Skigebiet in Bad Gastein Foto: Carsten Knop
Skigebiet in Bad Gastein Foto: Carsten Knop

In einem meiner letzten Skiurlaube habe ich eine andere Verwendung für diese berührungslosen Ski-Lift-Pässe entdeckt: Spaßanalysen. Man kann zur Webseite des Lift-Betreibers navigieren (in meinem Fall Skiline) und sich dort seine „Fun-Statistiken“ ansehen/ herunterladen: Wie lange ist man Ski gefahren, welche Strecke hat man zurückgelegt, welche Lifte benutzt. Nicht mehr lange und man wird in der Lage sein, automatisch zu twittern oder auf Facebook zu posten, wo auf dem Hang man sich gerade befindet. Warum diese Daten nicht mit seinem bevorzugten Fitness- oder Quantified-Self-Programm wie Runkeeper oder Fitbit integrieren? Und vielleicht beim nächsten Mal einen Gutschein bekommen, wenn man gerade mittags in der Nähe eines Restaurants des Skigebietes ist?

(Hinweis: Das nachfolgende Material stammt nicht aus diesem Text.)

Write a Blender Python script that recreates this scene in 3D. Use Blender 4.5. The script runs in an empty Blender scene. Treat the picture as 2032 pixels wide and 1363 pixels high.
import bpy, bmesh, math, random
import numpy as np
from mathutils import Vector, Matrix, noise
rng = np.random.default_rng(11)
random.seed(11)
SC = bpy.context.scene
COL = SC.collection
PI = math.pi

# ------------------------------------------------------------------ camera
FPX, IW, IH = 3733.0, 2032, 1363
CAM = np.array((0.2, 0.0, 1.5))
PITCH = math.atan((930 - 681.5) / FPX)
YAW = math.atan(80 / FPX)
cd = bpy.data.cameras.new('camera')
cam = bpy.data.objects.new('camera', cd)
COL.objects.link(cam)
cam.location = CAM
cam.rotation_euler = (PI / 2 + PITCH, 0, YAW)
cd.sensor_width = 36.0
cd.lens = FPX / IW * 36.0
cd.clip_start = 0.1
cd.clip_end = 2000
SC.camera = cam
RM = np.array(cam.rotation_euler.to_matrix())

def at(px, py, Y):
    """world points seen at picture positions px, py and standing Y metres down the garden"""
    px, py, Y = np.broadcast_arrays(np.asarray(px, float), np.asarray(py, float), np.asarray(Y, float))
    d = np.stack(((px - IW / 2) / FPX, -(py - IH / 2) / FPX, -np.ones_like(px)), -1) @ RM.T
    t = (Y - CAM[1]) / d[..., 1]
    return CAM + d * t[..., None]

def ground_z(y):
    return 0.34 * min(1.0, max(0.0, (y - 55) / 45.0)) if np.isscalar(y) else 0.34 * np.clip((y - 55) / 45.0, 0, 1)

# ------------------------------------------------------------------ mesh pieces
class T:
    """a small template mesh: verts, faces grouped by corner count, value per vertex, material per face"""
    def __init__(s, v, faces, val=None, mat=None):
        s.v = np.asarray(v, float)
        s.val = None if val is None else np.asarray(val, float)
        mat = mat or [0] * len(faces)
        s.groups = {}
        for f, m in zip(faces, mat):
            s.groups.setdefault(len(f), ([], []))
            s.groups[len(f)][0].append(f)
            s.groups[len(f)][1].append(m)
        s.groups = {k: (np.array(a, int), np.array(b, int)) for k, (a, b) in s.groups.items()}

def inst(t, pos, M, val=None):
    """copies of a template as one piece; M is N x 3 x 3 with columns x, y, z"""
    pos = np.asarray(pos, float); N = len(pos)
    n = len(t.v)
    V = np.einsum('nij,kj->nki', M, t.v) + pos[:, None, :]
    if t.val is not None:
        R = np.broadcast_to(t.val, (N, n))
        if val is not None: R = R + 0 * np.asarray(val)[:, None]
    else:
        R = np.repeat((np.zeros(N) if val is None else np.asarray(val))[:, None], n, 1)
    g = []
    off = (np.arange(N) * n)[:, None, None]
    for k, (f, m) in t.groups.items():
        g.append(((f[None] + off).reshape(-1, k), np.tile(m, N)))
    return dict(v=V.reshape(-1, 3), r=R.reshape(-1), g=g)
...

Mit Blick auf die öffentlichen Verkehrsmittel glaube ich nicht, dass Oyster oder Navigo in naher Zukunft die Möglichkeit anbieten werden, seine Fahrten herunterzuladen oder zu analysieren, wie lange man aufgrund von Signalfehlern oder Streikmaßnahmen auf dem Weg zur Arbeit im Tunnel steckte – aber die Daten liegen vor und das Potenzial ist real. Vielleicht würden einige Werber es gern wissen, wenn Sie Richtung Le Printemps Haussmann oder Saks Fifth Avenue fahren – und ob Sie mit Ihrer Frau oder mit Ihren Kindern unterwegs sind.

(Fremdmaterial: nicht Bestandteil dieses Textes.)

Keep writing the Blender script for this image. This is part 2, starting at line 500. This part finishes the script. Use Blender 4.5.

Die berührungslosen Karten in der Tasche sind verbundene Objekte – sie gehören zum Internet der Dinge. Sie waren ursprünglich nicht als Datenproduzenten gedacht – Daten sind ganz einfach ein Nebenprodukt ihres Gebrauchs. Skigebiete haben eine Spaßanwendung für diese Daten gefunden und bieten ihren Kunden damit ein Unterscheidungsmerkmal. Das ist nur die Spitze des Eisbergs, mehr innovative Anwendungen werden sicher folgen.